In a country that is so active in and dependent on global trade, it is curious to find that trade policy often fails to be proactive. Canada’s participation in the Trans-Pacific Partnership (TPP), for instance, often follows the logic that penalties will result from not joining and it is therefore better, if not ideal, to be in the deal rather than out. Canadians do not often hear trade agreements framed as an advantage to be grasped. Instead, they see a cost to bear.

This attitude is reminiscent of the controversy surrounding the North American Free Trade Agreement more than 20 years ago. Canadians remain sceptical of proactively engaging in game-changing trade initiatives.

Yet based on its track record, Canada could accurately be labelled an ambitious trading country. With free trade agreements in force with more than 15 countries, major new agreements signed across the Atlantic (the Comprehensive Economic and Trade Agreement with the EU) and Pacific (TPP), and the deepening of relations with India and China, Canada is showing the appetite of an influential player on the global trading stage.

But Canadians seem uncertain, debating whether or not we are a trading nation in business and policy discussions. Export readiness for Canadian companies relies heavily on domestic policies, and because of these debates Canada’s weaknesses are surfacing.

According to Export Development Canada (EDC), only 3.6% of Canadian companies are active exporters. Canadian firms struggle to get past the first year of exporting and to make the leap from a mid- to a large-sized enterprise. This poor performance creates an opportunity – if Canada can create the right incentives.

When targeting large foreign markets, particularly but not exclusively India and China, two problems are evident among Canadian exporters: 1) a superficial understanding of the opportunities for their business, and 2) an inability to realistically scale up to market. Canada’s trade promotion agencies do fairly well when it comes to improving market knowledge with more than 160 Trade Commissioner Service offices globally. However, the inability of firms to scale up is a domestic issue.
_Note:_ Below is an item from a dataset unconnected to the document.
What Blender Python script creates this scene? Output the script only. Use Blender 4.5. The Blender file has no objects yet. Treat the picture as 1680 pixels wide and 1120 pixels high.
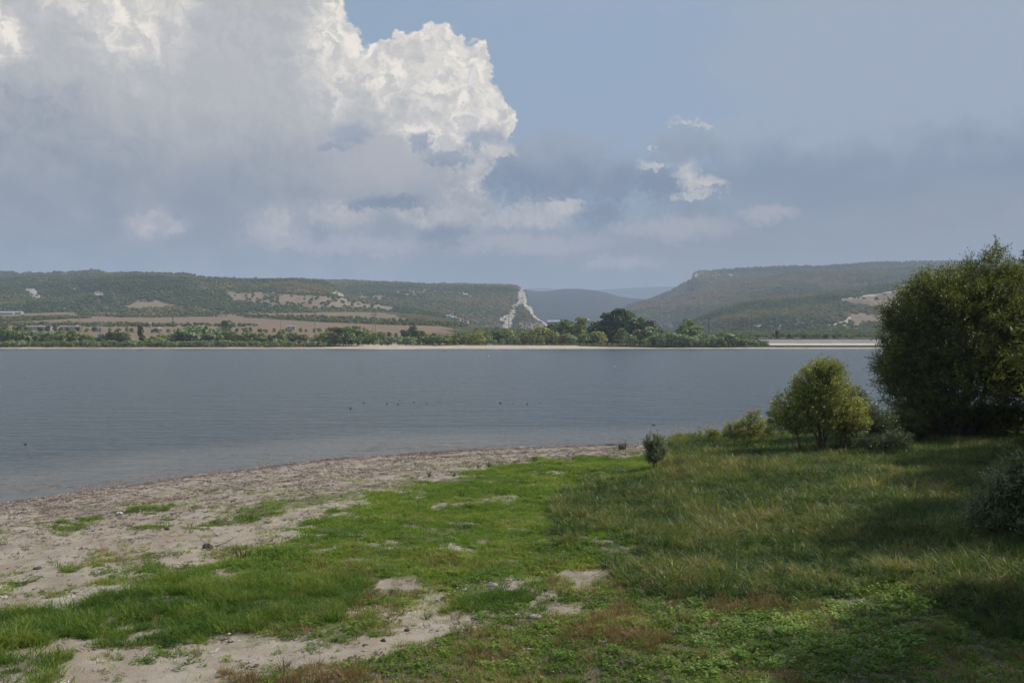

No free trade agreement will address the challenges that Canadian businesses face on their home turf, such as commercialising their R&D, adopting technologies, or developing a global mindset. What these call for is stronger industrial and innovation policies to counter the shrinking share of manufacturing to GDP that has led to declining exports in historically strong sectors such as auto parts and aerospace in recent years.

Federal support programmes are well intentioned. In last year’s budget, former Prime Minister Harper pledged $50 million to help small and medium enterprises begin exporting to emerging countries. But the measure is poorly targeted: support is not awarded on a sector-priority but on a first-come first-serve basis. Without the right focus, many of these first-time exporters could emerge from the programme as one-time exporters.

Support agencies like EDC, The Business Development Bank of Canada and the Trade Commissioner Service acknowledge the need to work in partnership to help Canada’s companies sustain long-term exports. Policies should be designed more strategically, with a much narrower focus based on the target markets and Canada’s strengths.

Another immediate area of opportunity for federal institutions is to leverage the surging interest at the provincial and city level to engage in internationalisation efforts by supporting them more publicly or even financially. Closer partnerships with business associations, particularly those with a geographical focus, could also help form business ecosystems that share a common goal: addressing the challenge of scale.

Mindset matters, which is why policymakers and captains of industry should be more engaged in the nation’s ambitious trade agenda rather than indulging the popular perception that Canada is being outmanoeuvred by competing nations. Global trade dynamics have changed considerably over the past decade, and Canada’s trade policy has kept pace. Now is the time for domestic policies to catch up.